2. The sailcloth of claim 1, wherein the density of the warp is from about 900-1500 and the density of the fill is greater than about 1000.
3. The sailcloth of claim 1, wherein the ratio of fill yarn weight to warp yarn weight is from about 1:1 to about 0.25:1.
4. The sailcloth of claim 1, wherein the warp yarns have a denier of from about 100-2000 and the fill yarns have a denier of from about 30-1000.
5. The sailcloth of claim 1, wherein the warp yarn comprises a thermoplastic yarn.
6. The sailcloth of claim 1, wherein the warp yarn is selected from the group consisting of: polyester, aramid, carbon, polyethylene and combinations thereof.
7. The sailcloth of claim 1, wherein the warp yarn and the fill yarn comprise polyester.
8. The sailcloth of claim 1, comprising a first fill yarn and a second fill yarn; wherein the first fill yarn comprises a first textured yarn, and wherein the second fill yarn comprises a second textured yarn.
9. The sailcloth of claim 8, wherein the first fill yarn and the second fill yarn are the same.
10. The sailcloth of claim 8, wherein the first fill yarn and the second fill yarn are made of different material.
11. The sailcloth of claim 8, wherein the first fill yarn is higher denier than the second fill yarn.
12. A sail comprising the sailcloth of claim 1.
13. A sail comprising a plurality of panels, wherein the panels comprise the sailcloth of claim 1.
14. The sail of claim 13, wherein the warp yarns are positioned generally along a predicted load line of the sail.
15. The sail of claim 14, wherein the warp yarns and the fill yarns comprise polyester.

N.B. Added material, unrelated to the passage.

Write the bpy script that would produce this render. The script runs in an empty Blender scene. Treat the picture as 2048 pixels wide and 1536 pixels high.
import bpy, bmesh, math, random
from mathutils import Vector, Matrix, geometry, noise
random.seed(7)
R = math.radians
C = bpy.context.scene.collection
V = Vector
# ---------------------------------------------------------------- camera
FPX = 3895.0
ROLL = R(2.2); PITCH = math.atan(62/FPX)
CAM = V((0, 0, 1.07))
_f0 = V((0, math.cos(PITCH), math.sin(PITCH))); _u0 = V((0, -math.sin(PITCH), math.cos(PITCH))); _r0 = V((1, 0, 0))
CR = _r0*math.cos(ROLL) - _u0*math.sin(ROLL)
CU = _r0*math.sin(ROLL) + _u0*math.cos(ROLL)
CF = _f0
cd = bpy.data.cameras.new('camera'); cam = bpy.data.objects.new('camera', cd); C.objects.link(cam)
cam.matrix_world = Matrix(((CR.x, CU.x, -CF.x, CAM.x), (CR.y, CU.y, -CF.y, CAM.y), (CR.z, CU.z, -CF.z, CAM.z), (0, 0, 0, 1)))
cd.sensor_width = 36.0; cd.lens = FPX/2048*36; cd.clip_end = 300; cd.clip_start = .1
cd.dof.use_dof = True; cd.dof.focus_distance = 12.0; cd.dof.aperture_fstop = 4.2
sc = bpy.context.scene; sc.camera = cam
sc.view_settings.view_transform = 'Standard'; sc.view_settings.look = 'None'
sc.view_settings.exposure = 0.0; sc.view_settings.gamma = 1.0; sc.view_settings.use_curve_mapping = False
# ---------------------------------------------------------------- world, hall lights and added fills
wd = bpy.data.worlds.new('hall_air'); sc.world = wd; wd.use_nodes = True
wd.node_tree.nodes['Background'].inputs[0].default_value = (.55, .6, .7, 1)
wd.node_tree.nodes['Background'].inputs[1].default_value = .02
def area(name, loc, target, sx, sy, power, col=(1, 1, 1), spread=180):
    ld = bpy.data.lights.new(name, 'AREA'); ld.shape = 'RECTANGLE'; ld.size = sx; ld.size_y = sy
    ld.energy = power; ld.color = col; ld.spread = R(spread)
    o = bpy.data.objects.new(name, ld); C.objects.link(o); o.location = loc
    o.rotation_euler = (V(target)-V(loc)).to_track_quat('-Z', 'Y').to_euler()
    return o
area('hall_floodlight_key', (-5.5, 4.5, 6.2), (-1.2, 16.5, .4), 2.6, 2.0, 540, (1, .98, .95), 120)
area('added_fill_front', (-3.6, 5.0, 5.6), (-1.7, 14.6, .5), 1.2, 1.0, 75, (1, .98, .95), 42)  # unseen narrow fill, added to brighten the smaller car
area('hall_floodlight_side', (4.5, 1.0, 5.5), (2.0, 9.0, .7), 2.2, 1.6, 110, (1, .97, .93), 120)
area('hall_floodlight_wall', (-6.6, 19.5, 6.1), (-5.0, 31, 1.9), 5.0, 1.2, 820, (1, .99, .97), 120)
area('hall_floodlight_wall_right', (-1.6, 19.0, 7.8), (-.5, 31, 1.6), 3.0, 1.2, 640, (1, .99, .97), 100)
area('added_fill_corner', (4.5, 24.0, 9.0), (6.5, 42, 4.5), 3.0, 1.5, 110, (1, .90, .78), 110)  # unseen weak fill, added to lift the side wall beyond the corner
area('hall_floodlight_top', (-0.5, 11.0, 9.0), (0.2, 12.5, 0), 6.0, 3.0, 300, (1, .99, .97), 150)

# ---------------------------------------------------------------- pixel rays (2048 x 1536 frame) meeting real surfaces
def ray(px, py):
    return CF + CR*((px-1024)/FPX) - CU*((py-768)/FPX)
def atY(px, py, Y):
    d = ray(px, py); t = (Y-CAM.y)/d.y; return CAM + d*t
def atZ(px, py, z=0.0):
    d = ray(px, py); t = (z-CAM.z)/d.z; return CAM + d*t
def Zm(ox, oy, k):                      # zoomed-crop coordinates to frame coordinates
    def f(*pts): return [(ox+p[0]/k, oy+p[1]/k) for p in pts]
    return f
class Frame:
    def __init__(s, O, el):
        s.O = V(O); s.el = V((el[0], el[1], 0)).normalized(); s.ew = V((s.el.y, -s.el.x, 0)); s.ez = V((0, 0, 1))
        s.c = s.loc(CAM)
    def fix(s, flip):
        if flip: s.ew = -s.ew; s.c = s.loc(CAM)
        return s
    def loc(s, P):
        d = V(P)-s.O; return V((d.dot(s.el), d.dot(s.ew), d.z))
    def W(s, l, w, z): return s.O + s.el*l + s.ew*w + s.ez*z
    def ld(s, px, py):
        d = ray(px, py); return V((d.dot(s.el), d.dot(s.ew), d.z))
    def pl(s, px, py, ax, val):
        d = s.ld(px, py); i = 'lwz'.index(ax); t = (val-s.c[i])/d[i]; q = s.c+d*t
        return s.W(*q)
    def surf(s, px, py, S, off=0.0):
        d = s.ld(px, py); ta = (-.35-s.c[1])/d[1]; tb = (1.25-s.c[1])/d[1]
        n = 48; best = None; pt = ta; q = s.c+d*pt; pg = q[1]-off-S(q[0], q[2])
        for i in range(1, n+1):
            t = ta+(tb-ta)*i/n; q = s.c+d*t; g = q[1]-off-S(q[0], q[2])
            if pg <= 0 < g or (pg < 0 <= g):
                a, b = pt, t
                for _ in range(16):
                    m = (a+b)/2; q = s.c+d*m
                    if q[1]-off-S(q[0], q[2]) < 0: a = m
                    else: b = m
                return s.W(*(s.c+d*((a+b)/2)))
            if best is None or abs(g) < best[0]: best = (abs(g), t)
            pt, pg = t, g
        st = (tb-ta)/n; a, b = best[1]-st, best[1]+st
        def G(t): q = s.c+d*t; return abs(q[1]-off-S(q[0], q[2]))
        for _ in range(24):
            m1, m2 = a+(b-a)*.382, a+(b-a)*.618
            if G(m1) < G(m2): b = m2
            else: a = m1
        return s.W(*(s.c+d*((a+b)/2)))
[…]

16. A method of manufacturing a sail comprising:
(a) providing a woven sailcloth comprising:
a warp yarn and a fill yarn;
wherein the warp yarn comprises a flat filament yarn and the fill yarn comprises a textured yarn,
wherein weave-crimp is imparted to the fill yarn as woven, and the warp yarn is relatively uncrimped as compared to the fill yarn, and
wherein texturing allows the fill yarns to be woven around the warp yarns to form weave-crimps, without imparting crimp to the warp yarns;
(b) cutting one or more panels formed from the woven cloth; and
(c) positioning the one or more panels to form a sail.
17. The method of claim 16, comprising positioning the panels such that the warp yarns are positioned generally along a predicted load line of the sail.
18. The method of claim 16, wherein the density of the warp is from about 900-1500 and the density of the fill is greater than about 1000.
19. The method of claim 16, wherein the warp yarn and the fill yarn comprises polyester.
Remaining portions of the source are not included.